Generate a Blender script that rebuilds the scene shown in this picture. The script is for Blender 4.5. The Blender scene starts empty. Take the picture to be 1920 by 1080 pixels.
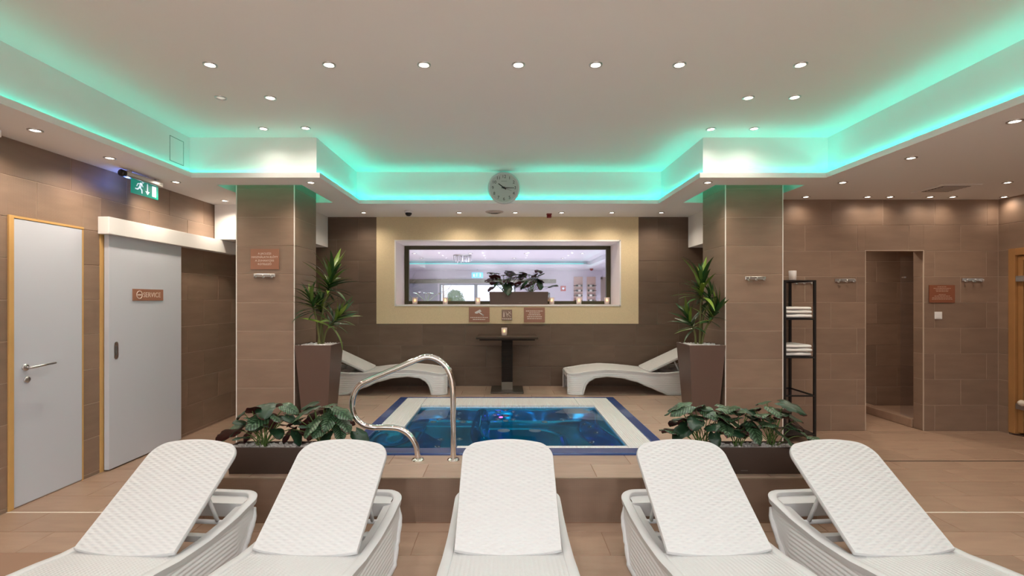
import bpy, bmesh, math, random
from mathutils import Vector, Matrix
random.seed(7)
SC = bpy.context.scene
COL = SC.collection
PI = math.pi
# ---------------------------------------------------------------- camera, world, exposure
F = 930.0; CX = 948.0; CY = 562.0; EYE = 1.53
cam_d = bpy.data.cameras.new('camera'); cam = bpy.data.objects.new('camera', cam_d); COL.objects.link(cam)
cam.location = (0, 0, EYE); cam.rotation_euler = (PI/2, 0, 0)
cam_d.sensor_fit = 'HORIZONTAL'; cam_d.sensor_width = 36.0; cam_d.lens = 36.0*F/1920
cam_d.shift_x = (960-CX)/1920; cam_d.shift_y = (CY-540)/1920; cam_d.clip_start = 0.05
SC.camera = cam
w = bpy.data.worlds.new('World'); SC.world = w; w.use_nodes = True
w.node_tree.nodes['Background'].inputs[0].default_value = (0.92, 0.96, 1.0, 1)
w.node_tree.nodes['Background'].inputs[1].default_value = 1.6
vs = SC.view_settings
vs.view_transform = 'Standard'; vs.look = 'None'; vs.gamma = 1.0; vs.exposure = 0.58; vs.use_curve_mapping = False
CEIL_W = 14.5        # downlights of the upper ceiling
SOFF_W = 26.0        # downlights of the lower ceiling
CEIL_C = (1.0, 0.975, 0.95); SOFF_C = (1.0, 0.85, 0.69)
LED = (0.0, 0.90, 0.69); LED_S = 12.5

def px(x, y, Y):                      # a pixel of the photograph at depth Y
    return Vector(((x-CX)*Y/F, Y, EYE-(y-CY)*Y/F))
def atz(x, y, z):                     # a pixel on the horizontal plane z
    Y = F*(z-EYE)/(CY-y); return Vector(((x-CX)*Y/F, Y, z))

# ---------------------------------------------------------------- materials
MATS = {}
def lin(c): return tuple((v/255/12.92 if v/255 <= .04045 else ((v/255+.055)/1.055)**2.4) for v in c)
class NT:
    def __init__(s, m): s.t = m.node_tree; s.n = s.t.nodes; s.l = s.t.links
    def new(s, k, **kw):
        nd = s.n.new(k)
        for a, b in kw.items(): setattr(nd, a, b)
        return nd
    def link(s, a, b): s.l.new(a, b)
    def math(s, op, a, b=None, c=None):
        nd = s.new('ShaderNodeMath', operation=op)
        for i, v in enumerate((a, b, c)):
            if v is None: continue
            if isinstance(v, (int, float)): nd.inputs[i].default_value = v
            else: s.link(v, nd.inputs[i])
        return nd.outputs[0]
    def mix(s, f, a, b):
        nd = s.new('ShaderNodeMix', data_type='RGBA')
        for i, v in ((0, f), (6, a), (7, b)):
            if isinstance(v, (int, float)): nd.inputs[i].default_value = v
            elif isinstance(v, tuple): nd.inputs[i].default_value = v if len(v) == 4 else (*v, 1)
            else: s.link(v, nd.inputs[i])
        return nd.outputs[2]
    def ramp(s, f, lo, hi):
        nd = s.new('ShaderNodeMapRange'); nd.interpolation_type = 'SMOOTHSTEP'
        s.link(f, nd.inputs[0]); nd.inputs[1].default_value = lo; nd.inputs[2].default_value = hi
        return nd.outputs[0]
def mat(name, color=(.8, .8, .8), rough=.5, metal=0, noise=0, nscale=8, bump=0, bscale=200, spec=.5, emit=None, es=0, trans=0, ior=1.45, coat=0, rnd=0, alpha=1):
    if name in MATS: return MATS[name]
    m = bpy.data.materials.new(name); m.use_nodes = True; MATS[name] = m
    t = NT(m); b = t.n['Principled BSDF']
    b.inputs['Base Color'].default_value = (*color, 1); b.inputs['Roughness'].default_value = rough
    b.inputs['Metallic'].default_value = metal; b.inputs['Specular IOR Level'].default_value = spec
    b.inputs['Transmission Weight'].default_value = trans; b.inputs['IOR'].default_value = ior
    b.inputs['Coat Weight'].default_value = coat; b.inputs['Alpha'].default_value = alpha
    if emit: b.inputs['Emission Color'].default_value = (*emit, 1); b.inputs['Emission Strength'].default_value = es
    if noise or bump or rnd:
        tc = t.new('ShaderNodeTexCoord'); vec = tc.outputs['Object']
        oi = t.new('ShaderNodeObjectInfo')
        add = t.new('ShaderNodeVectorMath', operation='MULTIPLY_ADD'); t.link(oi.outputs['Random'], add.inputs[0])
        add.inputs[1].default_value = (37, 53, 71); t.link(vec, add.inputs[2]); vec = add.outputs[0]
        f = None
        if noise:
            n = t.new('ShaderNodeTexNoise'); n.inputs['Scale'].default_value = nscale; n.inputs['Detail'].default_value = 4
            t.link(vec, n.inputs['Vector']); f = t.math('MULTIPLY_ADD', n.outputs['Fac'], 2*noise, 1-noise)
        if rnd:
            r = t.math('MULTIPLY_ADD', oi.outputs['Random'], 2*rnd, 1-rnd)
            f = r if f is None else t.math('MULTIPLY', f, r)
        if f is not None:
            vm = t.new('ShaderNodeVectorMath', operation='SCALE'); vm.inputs[0].default_value = color
            t.link(f, vm.inputs['Scale']); t.link(vm.outputs[0], b.inputs['Base Color'])
        if bump:
            n2 = t.new('ShaderNodeTexNoise'); n2.inputs['Scale'].default_value = bscale; n2.inputs['Detail'].default_value = 2
            t.link(vec, n2.inputs['Vector'])
            bp = t.new('ShaderNodeBump'); bp.inputs['Strength'].default_value = bump; bp.inputs['Distance'].default_value = .002
            t.link(n2.outputs['Fac'], bp.inputs['Height']); t.link(bp.outputs[0], b.inputs['Normal'])
    return m
def tile_mat(name, color, color2, rough, stretch, linen=.35, rnd=.08, bumpd=.0006):
    m = bpy.data.materials.new(name); m.use_nodes = True; MATS[name] = m
    t = NT(m); b = t.n['Principled BSDF']
    tc = t.new('ShaderNodeTexCoord'); oi = t.new('ShaderNodeObjectInfo')
    add = t.new('ShaderNodeVectorMath', operation='MULTIPLY_ADD'); t.link(oi.outputs['Random'], add.inputs[0])
    add.inputs[1].default_value = (37, 53, 71); t.link(tc.outputs['Object'], add.inputs[2])
    mp = t.new('ShaderNodeMapping'); mp.inputs['Scale'].default_value = stretch; t.link(add.outputs[0], mp.inputs[0])
    n = t.new('ShaderNodeTexNoise'); n.inputs['Scale'].default_value = 3; n.inputs['Detail'].default_value = 5; t.link(mp.outputs[0], n.inputs['Vector'])
    c = t.mix(t.ramp(n.outputs['Fac'], .3, .7), color, color2)
    wx = t.new('ShaderNodeTexWave', bands_direction='X'); wx.inputs['Scale'].default_value = 62; wx.inputs['Distortion'].default_value = 1.2; wx.inputs['Detail'].default_value = 1
    wy = t.new('ShaderNodeTexWave', bands_direction='Y'); wy.inputs['Scale'].default_value = 62; wy.inputs['Distortion'].default_value = 1.2; wy.inputs['Detail'].default_value = 1
    t.link(add.outputs[0], wx.inputs['Vector']); t.link(add.outputs[0], wy.inputs['Vector'])
    ln = t.math('ADD', wx.outputs['Fac'], wy.outputs['Fac'])
    f = t.math('MULTIPLY', t.math('MULTIPLY_ADD', ln, linen*.12, 1-linen*.12), t.math('MULTIPLY_ADD', oi.outputs['Random'], 2*rnd, 1-rnd))
    vm = t.new('ShaderNodeVectorMath', operation='SCALE'); t.link(c, vm.inputs[0]); t.link(f, vm.inputs['Scale'])
    t.link(vm.outputs[0], b.inputs['Base Color']); b.inputs['Roughness'].default_value = rough
    bp = t.new('ShaderNodeBump'); bp.inputs['Strength'].default_value = .5; bp.inputs['Distance'].default_value = bumpd
    t.link(ln, bp.inputs['Height']); t.link(bp.outputs[0], b.inputs['Normal'])
    return m
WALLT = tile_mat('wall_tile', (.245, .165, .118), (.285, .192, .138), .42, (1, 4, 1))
FLOORT = tile_mat('floor_tile', (.34, .225, .158), (.385, .258, .182), .36, (1.2, 5, 1), linen=.2)
PLATT = tile_mat('platform_tile', (.39, .275, .205), (.44, .315, .238), .36, (1.2, 6, 1), linen=.2)
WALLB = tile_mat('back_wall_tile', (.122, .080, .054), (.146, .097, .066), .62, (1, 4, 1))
GROUTB = mat('grout_dark', (.20, .15, .115), .8)
GROUT = mat('grout', (.46, .34, .26), .8)
FGROUT = mat('floor_grout', (.30, .18, .12), .8)
CEILM = mat('ceiling_paint', (.87, .855, .835), .75)
WHITE = mat('white_paint', (.80, .79, .78), .5)
DOORW = mat('door_white', (.57, .60, .67), .38)
BEAMW = mat('beam_white', (.80, .79, .78), .6)
PINE = mat('pine_wood', (.60, .36, .13), .45, noise=.15, nscale=6)
SAUNA = mat('sauna_wood', (.38, .19, .07), .42, noise=.18, nscale=5)
STEEL = mat('brushed_steel', (.62, .62, .62), .28, 1)
CHROME = mat('chrome', (.82, .80, .78), .07, 1)
DARKST = mat('dark_gap', (.02, .015, .01), .8)
RATTAN = mat('white_resin', (.64, .64, .635), .42, noise=.02, nscale=30)
RATSEAT = mat('white_resin_seat', (.64, .64, .635), .42)
RATSIDE = mat('white_resin_ribbed_lightened', (.78, .78, .775), .42)  # same resin, sides painted paler to make up for weaker light on them
BLACKM = mat('black_metal', (.012, .011, .011), .4)
TOWEL = mat('white_towel', (.82, .80, .78), .9, bump=.8, bscale=300)
PLANTER = mat('planter_resin', (.070, .046, .036), .38)
POT = mat('tall_pot_resin', (.135, .083, .066), .38)
PEBBLE = mat('pebbles', (.62, .58, .54), .7, noise=.3, nscale=40)
STEMG = mat('stem_green', (.10, .17, .04), .5)
CANE = mat('cane', (.16, .17, .06), .6)
TABLEM = mat('table_brown', (.050, .034, .023), .6, spec=.25)
TABLEC = mat('table_column', (.018, .012, .008), .6, spec=.25)
SIGNM = mat('sign_brown', (.33, .155, .10), .4)
SIGNT = mat('sign_print', (.72, .60, .52), .5)
CREAM = mat('cream_stone_plaster', (.69, .565, .36), .85, noise=.12, nscale=90, bump=.9, bscale=140)
REVEAL = mat('reveal_plaster', (.82, .76, .74), .7)
FRAMEO = mat('olive_frame', (.050, .044, .014), .4)
ROOM2 = mat('lavender_wall', (.62, .58, .66), .7)
ROOM2C = mat('lavender_ceiling', (.68, .66, .73), .7)
SHELL = mat('spa_shell', (.012, .42, .72), .16, metal=.9)
RIMB = mat('spa_rim', (.030, .065, .21), .22, coat=.4)
DECKB = mat('spa_deck', (.085, .12, .33), .22, coat=.3)
CANDLE = mat('candle_wax', (.85, .72, .60), .5, emit=(1, .45, .18), es=.10)
FLAME = mat('candle_flame', (1, .7, .3), .5, emit=(1, .46, .12), es=7)
LENS = mat('lamp_lens', (1, 1, 1), .4, emit=(1, .88, .72), es=14)
LENSOFF = mat('lamp_lens_off_glow', (.75, .73, .70), .3, emit=(1, .9, .8), es=.25)  # switched-off lens with a faint glow painted in
LEDM = mat('led_tape', (.2, .8, .6), .5, emit=LED, es=LED_S)
LEDW = mat('led_tape_dim', (.2, .8, .6), .5, emit=LED, es=LED_S*.5)
LEDG = mat('led_tape_green', (.1, .6, .45), .5, emit=(0, 1, .62), es=5.0)
BLACK = mat('black_plastic', (.01, .01, .01), .35)
REDP = mat('red_plastic', (.22, .012, .010), .4)
GREYP = mat('grey_plastic', (.35, .34, .33), .5)
def glass_mat(name, color=(1, 1, 1), refl=.08):
    m = bpy.data.materials.new(name); m.use_nodes = True; MATS[name] = m; t = NT(m)
    t.n.remove(t.n['Principled BSDF'])
    tr = t.new('ShaderNodeBsdfTransparent'); tr.inputs[0].default_value = (*color, 1)
    gl = t.new('ShaderNodeBsdfGlossy'); gl.inputs['Roughness'].default_value = .02
    mx = t.new('ShaderNodeMixShader'); mx.inputs[0].default_value = refl; t.link(tr.outputs[0], mx.inputs[1]); t.link(gl.outputs[0], mx.inputs[2])
    t.link(mx.outputs[0], t.n['Material Output'].inputs[0]); return m
GLASS = glass_mat('pane_glass', (.93, .95, 1.0))
SAUNAG = glass_mat('sauna_glass', (.30, .20, .13))
CUPG = mat('frosted_cup', (.74, .70, .70), .4, alpha=.5)
CRYSTAL = mat('crystal', (.85, .87, .92), .08, trans=.3, metal=.2)
WATER = mat('spa_water', (.80, .93, 1.0), .015, trans=1.0, ior=1.33)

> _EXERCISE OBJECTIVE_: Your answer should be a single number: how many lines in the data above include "scene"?

> _ANSWER TO THIS PROBLEM_: 2